Ted: Look, I don't need you to teach me how to live, OK? I know how to live. If you want to go lick the Liberty Bell, just go lick it yourself.
Barney: No, it has to be the two of us.
Ted: Why? Why do you need me?
Barney: Because you're my best friend, all right? You don't have to tell me I'm yours. But the way I see it, we're a team. Without you, I'm just the dynamic uno. Fine, if you want to go home, then we'll go home.
Ted: (sighs) Fine. We'll go lick the Liberty Bell.
Barney: Good, 'cause we're here.
Ted V.O.: I had no idea how Barney redirected the cab without me knowing but we got out, Dana let us in, and by God, we licked the Liberty Bell. And, you know what it tastes like?

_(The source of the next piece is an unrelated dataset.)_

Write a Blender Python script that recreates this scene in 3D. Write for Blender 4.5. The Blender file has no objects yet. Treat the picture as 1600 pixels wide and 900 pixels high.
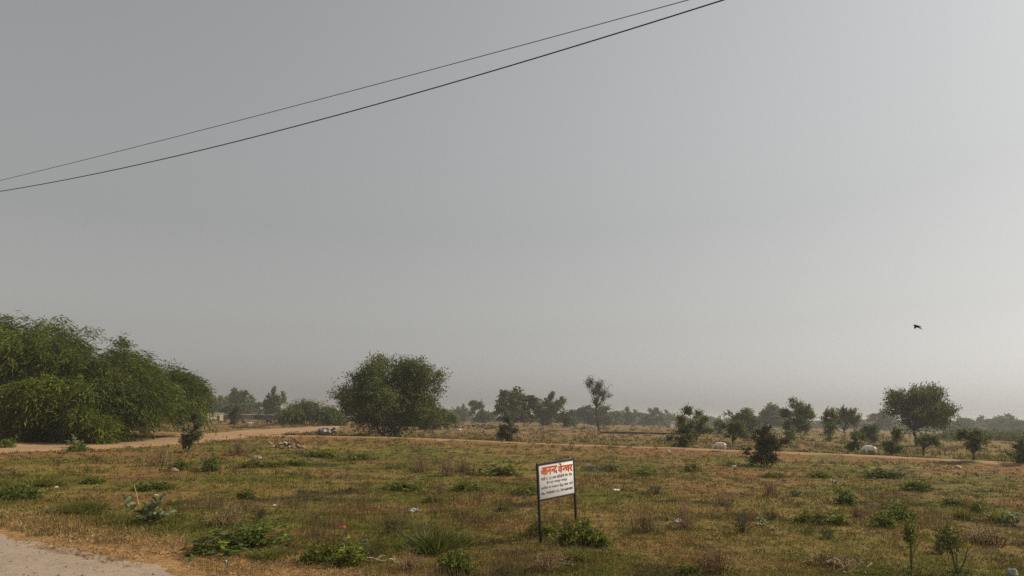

(cut to MacLaren's, Ted talking to Girl at bar)
Girl: What?
Ted: Freedom. No, actually, it tastes like pennies.
Girl: My God. Did you guys really do that?
Future Ted V.O.: We really did. And that was when I realized why I hung out with Barney. I never got where I thought I wanted to go, but I always got a great story.
INT. LIVING ROOM YEAR 2030
Daughter: So, that girl you were talking to, that was Mom?
Future Ted.: Kids, every story in a man's life is like a dot in an Impressionist painting.
Son: So, that's a no.
Future Ted: Yeah, that's a no. What? Come on!